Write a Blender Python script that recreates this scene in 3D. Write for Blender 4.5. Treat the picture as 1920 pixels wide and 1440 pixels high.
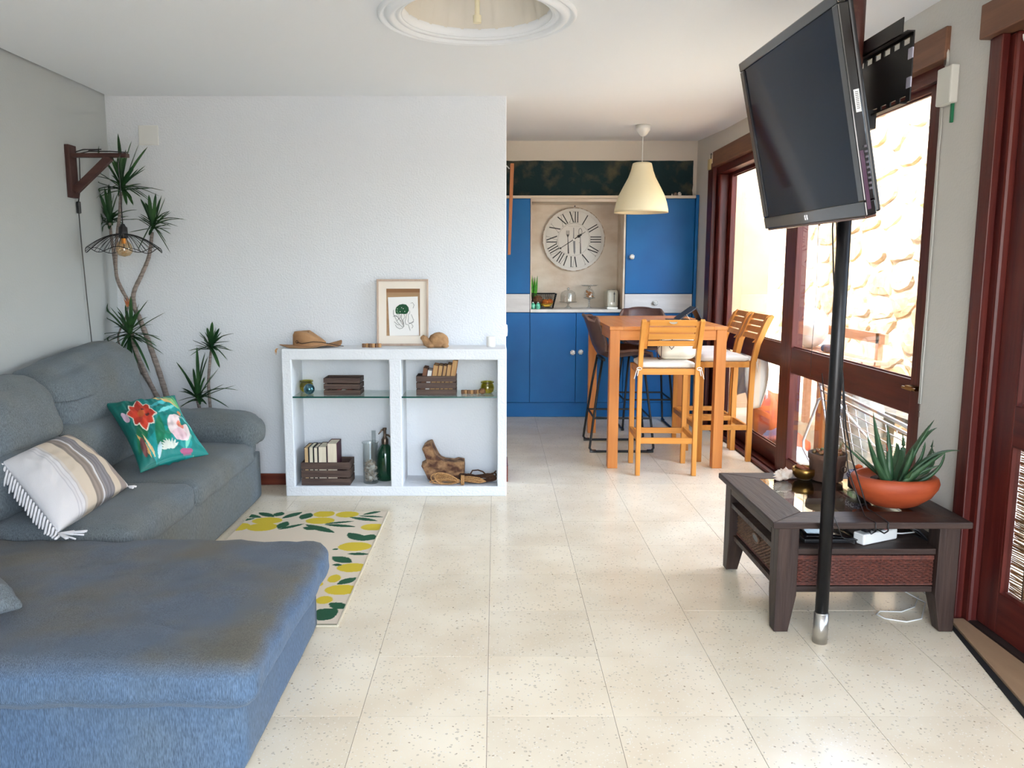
import bpy, math, random
from mathutils import Vector, Matrix, noise
from math import sin, cos, pi, radians, sqrt, tan
random.seed(7)
for o in list(bpy.data.objects): bpy.data.objects.remove(o)
SC = bpy.context.scene
COL = SC.collection

# ------------------------------------------------------------------ camera, sky, sun, exposure
F, CX, PIT, H = 1521.6, 929.2, 0.1404, 1.3956
cd = bpy.data.cameras.new('camera'); cam = bpy.data.objects.new('camera', cd); COL.objects.link(cam)
cd.sensor_width = 36; cd.lens = 36 * F / 1920; cd.shift_x = (960 - CX) / 1920
cd.clip_start = .05; cd.clip_end = 200
cam.location = (0, 0, H); cam.rotation_euler = (pi / 2 - PIT, 0, 0)
SC.camera = cam
SC.view_settings.view_transform = 'Standard'; SC.view_settings.look = 'None'
SC.view_settings.gamma = 1; SC.view_settings.exposure = 0.2
try: SC.view_settings.use_curve_mapping = False
except Exception: pass
world = bpy.data.worlds.new('world'); SC.world = world; world.use_nodes = True
wn = world.node_tree; wn.nodes.clear()
sky = wn.nodes.new('ShaderNodeTexSky'); sky.sky_type = 'NISHITA'; sky.sun_disc = False
sky.sun_elevation = radians(58); sky.sun_rotation = radians(-100); sky.air_density = 1.0; sky.dust_density = 3.0; sky.ozone_density = 1.5
bg = wn.nodes.new('ShaderNodeBackground'); bg.inputs[1].default_value = 3.9
hs = wn.nodes.new('ShaderNodeHueSaturation'); hs.inputs['Saturation'].default_value = 0.62
wo = wn.nodes.new('ShaderNodeOutputWorld')
wn.links.new(sky.outputs[0], hs.inputs['Color']); wn.links.new(hs.outputs[0], bg.inputs[0]); wn.links.new(bg.outputs[0], wo.inputs[0])
sl = bpy.data.lights.new('sun', 'SUN'); sl.energy = 5.0; sl.angle = radians(1.0); sl.color = (1, .93, .82)
so = bpy.data.objects.new('sun', sl); COL.objects.link(so); so.location = (-6, -2, 9)
so.rotation_euler = Vector((.60, .12, -.79)).to_track_quat('-Z', 'Y').to_euler()
def portal(name, loc, rot, sx, sy):
    l = bpy.data.lights.new(name, 'AREA'); l.shape = 'RECTANGLE'; l.size = sx; l.size_y = sy
    l.cycles.is_portal = True
    o = bpy.data.objects.new(name, l); COL.objects.link(o); o.location = loc; o.rotation_euler = rot
portal('sky_portal_window', (2.16, 5.45, 1.2), (0, pi / 2, 0), 2.2, 3.5)
portal('sky_portal_rear', (.6, -1.28, 1.15), (pi / 2, 0, 0), 2.2, 2.3)
portal('sky_portal_door', (2.16, 2.0, 1.2), (0, pi / 2, 0), 2.1, 2.0)

# ------------------------------------------------------------------ pixel helpers (photo pixel -> point on a world plane)
_c, _s = cos(PIT), sin(PIT)
def ray(u, v): return Vector(((u - CX) / F, _c + _s * (720 - v) / F, -_s + _c * (720 - v) / F))
def onz(u, v, z=0): d = ray(u, v); return Vector((0, 0, H)) + d * ((z - H) / d.z)
def ony(u, v, y): d = ray(u, v); return Vector((0, 0, H)) + d * (y / d.y)
def onx(u, v, x): d = ray(u, v); return Vector((0, 0, H)) + d * (x / d.x)

# ------------------------------------------------------------------ materials
def lin(c):
    c = [x / 255 for x in c]
    return tuple((x / 12.92 if x <= .04045 else ((x + .055) / 1.055) ** 2.4) for x in c) + (1,)
MC = {}
def mat(name, col, rough=.6, metal=0, col2=None, nscale=8, stretch=(1, 1, 1), bump=0, bscale=60, spec=.5, coat=0,
        ramp=(.35, .65), detail=4, bstretch=None, sheen=0):
    if name in MC: return MC[name]
    m = bpy.data.materials.new(name); m.use_nodes = True; nt = m.node_tree; b = nt.nodes['Principled BSDF']
    b.inputs['Roughness'].default_value = rough; b.inputs['Metallic'].default_value = metal
    b.inputs['Base Color'].default_value = lin(col); b.inputs['Specular IOR Level'].default_value = spec
    b.inputs['Coat Weight'].default_value = coat; b.inputs['Coat Roughness'].default_value = .08
    if sheen: b.inputs['Sheen Weight'].default_value = sheen; b.inputs['Sheen Roughness'].default_value = .5
    tc = nt.nodes.new('ShaderNodeNewGeometry')
    if col2:
        mp = nt.nodes.new('ShaderNodeMapping'); mp.inputs['Scale'].default_value = stretch
        n = nt.nodes.new('ShaderNodeTexNoise'); n.inputs['Scale'].default_value = nscale; n.inputs['Detail'].default_value = detail
        r = nt.nodes.new('ShaderNodeValToRGB')
        r.color_ramp.elements[0].position = ramp[0]; r.color_ramp.elements[1].position = ramp[1]
        r.color_ramp.elements[0].color = lin(col); r.color_ramp.elements[1].color = lin(col2)
        nt.links.new(tc.outputs['Position'], mp.inputs[0]); nt.links.new(mp.outputs[0], n.inputs['Vector'])
        nt.links.new(n.outputs[0], r.inputs[0]); nt.links.new(r.outputs[0], b.inputs['Base Color'])
    if bump:
        n2 = nt.nodes.new('ShaderNodeTexNoise'); n2.inputs['Scale'].default_value = bscale; n2.inputs['Detail'].default_value = 3
        mp2 = nt.nodes.new('ShaderNodeMapping'); mp2.inputs['Scale'].default_value = bstretch or (1, 1, 1)
        nt.links.new(tc.outputs['Position'], mp2.inputs[0]); nt.links.new(mp2.outputs[0], n2.inputs['Vector'])
        bp = nt.nodes.new('ShaderNodeBump'); bp.inputs['Strength'].default_value = bump; bp.inputs['Distance'].default_value = .01
        nt.links.new(n2.outputs[0], bp.inputs['Height']); nt.links.new(bp.outputs[0], b.inputs['Normal'])
    MC[name] = m; return m
def wood(name, c1, c2, axis='z', rough=.45, coat=0, bump=.12, s=30, spec=.3):
    st = {'x': (.07, 1, 1), 'y': (1, .07, 1), 'z': (1, 1, .07)}[axis]
    return mat(name + '_' + axis, c1, rough, 0, c2, s, st, bump, s * 2, spec, coat=coat, bstretch=st, ramp=(.3, .7))
def vcmat(name, rough=.8, bump=.2, bscale=300):
    if name in MC: return MC[name]
    m = mat(name, (200, 200, 200), rough, bump=bump, bscale=bscale); nt = m.node_tree
    a = nt.nodes.new('ShaderNodeVertexColor'); a.layer_name = 'Col'
    nt.links.new(a.outputs[0], nt.nodes['Principled BSDF'].inputs['Base Color']); return m
def paneglass(name, tint=(1, 1, 1), ior=1.45, rough=0.0, extra=0.0):
    if name in MC: return MC[name]
    m = bpy.data.materials.new(name); m.use_nodes = True; nt = m.node_tree; nt.nodes.clear()
    t = nt.nodes.new('ShaderNodeBsdfTransparent'); t.inputs[0].default_value = tuple(tint) + (1,)
    g = nt.nodes.new('ShaderNodeBsdfGlossy'); g.inputs['Roughness'].default_value = rough
    lw_ = nt.nodes.new('ShaderNodeLayerWeight'); lw_.inputs[0].default_value = .5
    pw_ = nt.nodes.new('ShaderNodeMath'); pw_.operation = 'POWER'; pw_.inputs[1].default_value = 4.2; nt.links.new(lw_.outputs['Facing'], pw_.inputs[0])
    f = nt.nodes.new('ShaderNodeMath'); f.operation = 'MULTIPLY_ADD'; f.inputs[1].default_value = .9; f.inputs[2].default_value = .035 + extra; f.use_clamp = True
    nt.links.new(pw_.outputs[0], f.inputs[0])
    mx = nt.nodes.new('ShaderNodeMixShader'); o = nt.nodes.new('ShaderNodeOutputMaterial')
    nt.links.new(f.outputs[0], mx.inputs[0])
    nt.links.new(t.outputs[0], mx.inputs[1]); nt.links.new(g.outputs[0], mx.inputs[2])
    nt.links.new(mx.outputs[0], o.inputs[0]); MC[name] = m; return m

def fabric_sofa(name='sofa_fabric', ca=(84, 97, 114), cb=(90, 94, 94), top=None):
    m = bpy.data.materials.new(name); m.use_nodes = True; nt = m.node_tree; b = nt.nodes['Principled BSDF']
    b.inputs['Roughness'].default_value = .95; b.inputs['Specular IOR Level'].default_value = .15
    b.inputs['Sheen Weight'].default_value = .12; b.inputs['Sheen Roughness'].default_value = .4
    g = nt.nodes.new('ShaderNodeNewGeometry'); L = nt.links.new
    n = nt.nodes.new('ShaderNodeTexNoise'); n.inputs['Scale'].default_value = 1.7; n.inputs['Detail'].default_value = 5
    L(g.outputs['Position'], n.inputs['Vector'])
    r = nt.nodes.new('ShaderNodeValToRGB'); r.color_ramp.elements[0].position = .38; r.color_ramp.elements[1].position = .66
    r.color_ramp.elements[0].color = lin(ca); r.color_ramp.elements[1].color = lin(cb)
    L(n.outputs[0], r.inputs[0])
    base_out = r.outputs[0]
    if top:   # greyer top with brown patches; sides keep the blue skylight painted into the fabric
        sx = nt.nodes.new('ShaderNodeSeparateXYZ'); L(g.outputs['Position'], sx.inputs[0])
        nn = nt.nodes.new('ShaderNodeTexNoise'); nn.inputs['Scale'].default_value = 6; nn.inputs['Detail'].default_value = 4; L(g.outputs['Position'], nn.inputs['Vector'])
        aa = nt.nodes.new('ShaderNodeMath'); aa.operation = 'MULTIPLY_ADD'; aa.inputs[1].default_value = .05; L(nn.outputs[0], aa.inputs[0]); L(sx.outputs[2], aa.inputs[2])
        m2 = nt.nodes.new('ShaderNodeMapRange'); m2.inputs[1].default_value = .335; m2.inputs[2].default_value = .375; L(aa.outputs[0], m2.inputs[0])
        st = nt.nodes.new('ShaderNodeValToRGB'); st.color_ramp.elements[0].color = lin(top[0]); st.color_ramp.elements[1].color = lin(top[1]); st.color_ramp.elements[0].position = .4; st.color_ramp.elements[1].position = .62
        n4 = nt.nodes.new('ShaderNodeTexNoise'); n4.inputs['Scale'].default_value = 2.6; n4.inputs['Detail'].default_value = 6; L(g.outputs['Position'], n4.inputs['Vector']); L(n4.outputs[0], st.inputs[0])
        mm = nt.nodes.new('ShaderNodeMix'); mm.data_type = 'RGBA'; L(m2.outputs[0], mm.inputs['Factor']); L(r.outputs[0], mm.inputs['A']); L(st.outputs[0], mm.inputs['B']); base_out = mm.outputs['Result']
    # fine heathered threads
    mp = nt.nodes.new('ShaderNodeMapping'); mp.inputs['Scale'].default_value = (1, 1, .15)
    n2 = nt.nodes.new('ShaderNodeTexNoise'); n2.inputs['Scale'].default_value = 420; n2.inputs['Detail'].default_value = 2
    L(g.outputs['Position'], mp.inputs[0]); L(mp.outputs[0], n2.inputs['Vector'])
    mr = nt.nodes.new('ShaderNodeMapRange'); mr.inputs[1].default_value = .3; mr.inputs[2].default_value = .7
    mr.inputs[3].default_value = .66; mr.inputs[4].default_value = 1.42
    L(n2.outputs[0], mr.inputs[0])
    mx = nt.nodes.new('ShaderNodeMix'); mx.data_type = 'RGBA'; mx.blend_type = 'MULTIPLY'; mx.inputs['Factor'].default_value = 1
    L(base_out, mx.inputs['A']); L(mr.outputs[0], mx.inputs['B']); L(mx.outputs['Result'], b.inputs['Base Color'])
    w = nt.nodes.new('ShaderNodeTexWave'); w.bands_direction = 'X'; w.inputs['Scale'].default_value = 75; w.inputs['Distortion'].default_value = 1.2
    w.inputs['Detail Scale'].default_value = 2
    rot = nt.nodes.new('ShaderNodeMapping'); rot.inputs['Rotation'].default_value = (0, 0, .42); L(g.outputs['Position'], rot.inputs[0]); L(rot.outputs[0], w.inputs['Vector'])
    ad = nt.nodes.new('ShaderNodeMath'); ad.operation = 'MULTIPLY_ADD'; ad.inputs[1].default_value = .6
    L(w.outputs['Fac'], ad.inputs[0]); L(n2.outputs[0], ad.inputs[2])
    bp = nt.nodes.new('ShaderNodeBump'); bp.inputs['Strength'].default_value = .5; bp.inputs['Distance'].default_value = .002
    L(ad.outputs[0], bp.inputs['Height']); L(bp.outputs[0], b.inputs['Normal'])
    return m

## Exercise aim
Give again, word for word, every line from the top of the data through the line with "COL = SC.collection", both ends included, and exclude the pictures.

## Written response
Write a Blender Python script that recreates this scene in 3D. Write for Blender 4.5. Treat the picture as 1920 pixels wide and 1440 pixels high.
import bpy, math, random
from mathutils import Vector, Matrix, noise
from math import sin, cos, pi, radians, sqrt, tan
random.seed(7)
for o in list(bpy.data.objects): bpy.data.objects.remove(o)
SC = bpy.context.scene
COL = SC.collection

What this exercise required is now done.